Introduction: Shopping Cart Bike Trailer

About: I like to make stuff and to make things work my way.

I wanted a bike trailer that I can leave out in the weather without rotting, and without trapping water to breed mosquitoes. Figured a shopping cart would make a good body of the trailer. There are many shopping carts around, but just taking one that is in good shape would seem like stealing, and I never got around to investigating where to legally acquire an old one. I finally found this one all smashed up next to a dumpster - looks like a car just t-boned it.

Step 1: Parts

Parts
- one busted up shopping cart
- two old bicycle forks and fitting wheels
mine were mountain bike ones, BMX ones would have been better because they are smaller and more solid. I found them in the garbage somewhere.
- primer and paint
- matching male/female air hose fittings (there are different types)
- material for the tongue and bike hitch - I used an old metal pipe that came from a tent or something, wire, scrap metal

Tools
- welder
- angle grinder with cutting wheel and wire brush (you can use a manual or drill-type brush, but BOY are the grinder ones faster and more powerful!)
- bottle jack and waste lumber to straighen out cart
- several clamps or locking pliers for set-up

Step 2: Straighen Out the Cart

Use lumber to fill the space, and use the jack to bend the cart. Careful not to get yourself in the way if this slips. That said, the jack is very controllable, so if you hold it in place you should be able to feel if anything starts shifting.
Some bending worked with the jack, but to get anything that was too far out back in, the only thing I could figure was a maul. Good to get out the frustrations.
Thing wouldn't bounce but not bend when I just jumped on it.

Step 3: Attach the Wheels and Front Leg

Temporarily clamp on the forks with the wheels installed to figure out where the cart would be balanced so that some weight remains on the front end where it will hook up.

I made a front leg for the cart so it can stand on its own, e.g. if you want to take it into the gocery store (an exercise in social engineering I have not tried yet). The leg has to be in the right place to balance, yet to not interfere with the bike. I initially wanted to attach one of the swivel wheels salvaged from the original undecarriage, but it didn't work very well, so I scrapped the idea and am keeping them wheels for future projects.

Keep in mind you need a strong part of the cart to weld to, so you might be constrained by that.
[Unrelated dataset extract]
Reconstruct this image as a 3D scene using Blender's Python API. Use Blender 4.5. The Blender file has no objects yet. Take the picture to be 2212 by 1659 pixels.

If this is a problem you could weld a different piece of scrap metal to a strong piece of the cart and then to the fork.
Mark the spot, weld on the forks.

Fix welds on the cart that may have come loose in the straightening process.

Step 4: Make the "tongue"

I used a metal pipe with an air hose fitting (some other instructable inspired that) to hook the trailer to the bike.
The other end of the air hose is attached to the bike near the rear wheel dropout, but not on it. I didn't want to put that kind of force on the axle and risk bending it and having my wheel no longer spin smoothly. On one bike I just used wire to attach it (holding so far), on the other I made a more elaborate bracket out of scrap metal.

I initially figured it would be easier to hook the trailer up to the back of the seat post, but this led to a really bouncy uncontrolled ride when I tried it. So, I went with the arm-around-the-side most bike trailers use now. Luckily I had just clamped it for the test.

Test the setup as much as possible while it is only clamped on, especially any part you are going to weld.

Once you are pretty sure all is lined up the way you want it, weld it.

Once all is welded, test it with some stuff in the cart. Make it heavy, go over some potholes. It's better to have welds fail now (yours or pre-existing ones on the cart) than when you are out there hauling real loot, after you have done all the painting. Does that sound like I am speaking from experience? You betcha...

Step 5: Paint

Since I want this thing to be sitting outside, it will need some rust protection. The cart itself will probably be OK, but I wanted to protect the welds and at least some of the thinner parts.

Clean off the flux and oxide from the weld using the wire brush on the grinder. Make sure you wear goggles or a face shield and nicely covering clothes - things WILL spark and stuff WILL get flung off fast.

Prime - I used sprayed primer, it seems to dry faster.

Paint - I used hammer paint, it nicely hides dings and imperfections. Not that it matters so much here... this vehicle will not be pretty.

Step 6: Go Out for Garbage Eve and Bring Home Lotsa Loot

Or help a friend move.

Or do whatever you would with a trailer.

My largest haul so far was a particularly successful garbage eve trip that netted an old electric lawn mower plus a regular and an olympic weight lifting bar (apparently the latter is 50lb). The biggest problem was the length of the olympic bar with the weight near the ends, but it worked not too badly, and the cart survived.